Here is the task for the listing below: output exactly the lines from the one containing "Generate a Blender" through the one containing "return (out[0], out[1], out[2], 1.0)", and leave out the pictures.

Task data =>
■ ■ ■

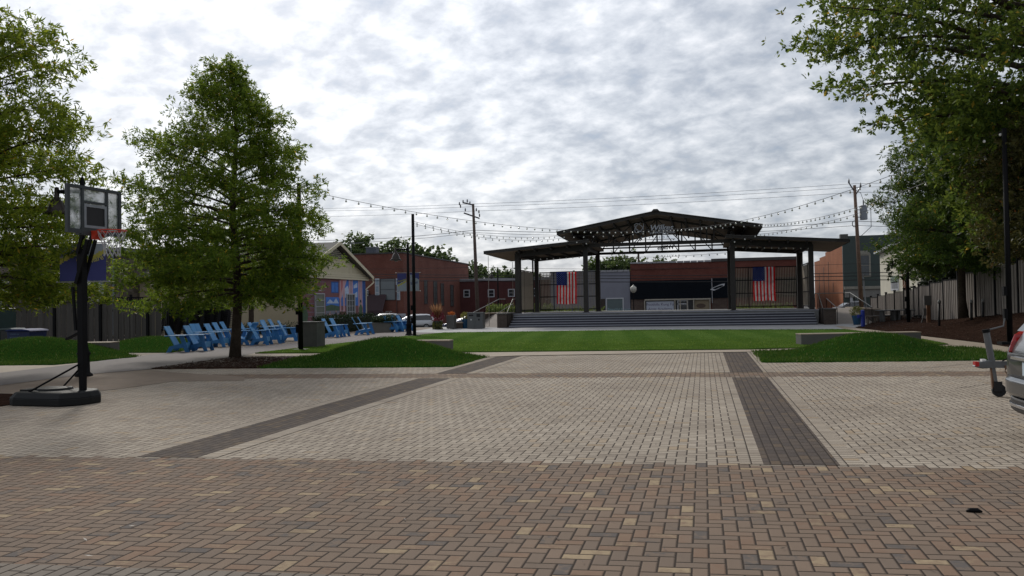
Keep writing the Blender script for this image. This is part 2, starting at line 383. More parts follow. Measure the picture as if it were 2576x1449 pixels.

■ ■ ■

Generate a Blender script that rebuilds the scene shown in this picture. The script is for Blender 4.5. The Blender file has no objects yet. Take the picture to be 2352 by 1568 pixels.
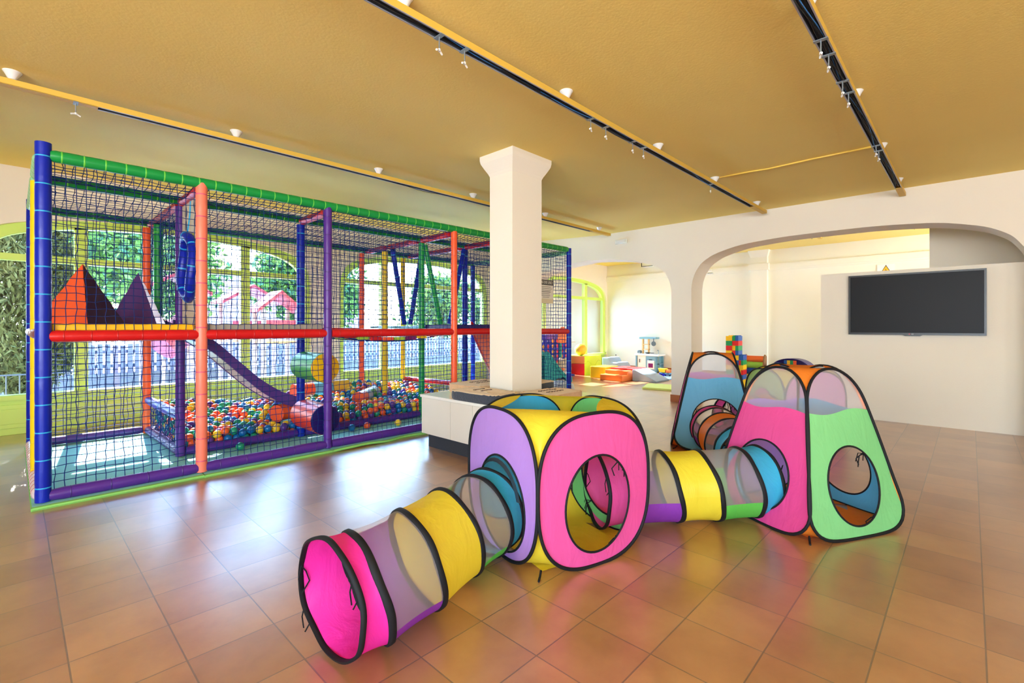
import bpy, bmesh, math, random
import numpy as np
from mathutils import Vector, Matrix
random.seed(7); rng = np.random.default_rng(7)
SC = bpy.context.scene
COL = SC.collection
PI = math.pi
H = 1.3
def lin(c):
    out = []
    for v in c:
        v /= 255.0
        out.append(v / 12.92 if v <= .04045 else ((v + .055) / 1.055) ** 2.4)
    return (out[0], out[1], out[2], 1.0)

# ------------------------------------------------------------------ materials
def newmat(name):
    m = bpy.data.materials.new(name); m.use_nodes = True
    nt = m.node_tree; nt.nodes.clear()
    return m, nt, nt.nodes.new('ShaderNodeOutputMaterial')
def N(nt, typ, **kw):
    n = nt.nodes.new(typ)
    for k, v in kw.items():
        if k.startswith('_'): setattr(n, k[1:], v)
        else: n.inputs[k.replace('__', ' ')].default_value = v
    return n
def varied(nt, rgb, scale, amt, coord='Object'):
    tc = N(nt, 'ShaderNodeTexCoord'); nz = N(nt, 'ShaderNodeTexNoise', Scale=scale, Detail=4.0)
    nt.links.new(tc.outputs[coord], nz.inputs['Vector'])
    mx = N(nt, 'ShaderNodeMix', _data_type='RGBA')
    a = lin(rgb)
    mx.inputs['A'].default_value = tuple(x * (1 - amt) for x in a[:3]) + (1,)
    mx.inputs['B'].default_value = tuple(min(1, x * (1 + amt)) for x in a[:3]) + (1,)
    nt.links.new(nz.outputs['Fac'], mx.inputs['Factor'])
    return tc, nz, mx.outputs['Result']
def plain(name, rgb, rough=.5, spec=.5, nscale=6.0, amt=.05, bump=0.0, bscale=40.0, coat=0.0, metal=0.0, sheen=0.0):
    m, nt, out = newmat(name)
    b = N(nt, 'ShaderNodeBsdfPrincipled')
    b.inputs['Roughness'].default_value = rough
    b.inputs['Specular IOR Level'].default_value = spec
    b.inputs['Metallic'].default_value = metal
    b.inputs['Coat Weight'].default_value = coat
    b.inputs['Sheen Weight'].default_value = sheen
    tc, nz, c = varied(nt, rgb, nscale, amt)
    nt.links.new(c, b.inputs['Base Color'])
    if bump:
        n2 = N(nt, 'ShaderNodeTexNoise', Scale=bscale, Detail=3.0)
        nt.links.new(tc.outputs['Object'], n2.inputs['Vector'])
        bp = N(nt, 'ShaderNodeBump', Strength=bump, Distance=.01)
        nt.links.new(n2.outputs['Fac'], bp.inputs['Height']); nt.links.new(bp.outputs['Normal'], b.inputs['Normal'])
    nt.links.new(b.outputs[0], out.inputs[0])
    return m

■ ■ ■

Task solution =>
Generate a Blender script that rebuilds the scene shown in this picture. The script is for Blender 4.5. The Blender file has no objects yet. Take the picture to be 2352 by 1568 pixels.
import bpy, bmesh, math, random
import numpy as np
from mathutils import Vector, Matrix
random.seed(7); rng = np.random.default_rng(7)
SC = bpy.context.scene
COL = SC.collection
PI = math.pi
H = 1.3
def lin(c):
    out = []
    for v in c:
        v /= 255.0
        out.append(v / 12.92 if v <= .04045 else ((v + .055) / 1.055) ** 2.4)
    return (out[0], out[1], out[2], 1.0)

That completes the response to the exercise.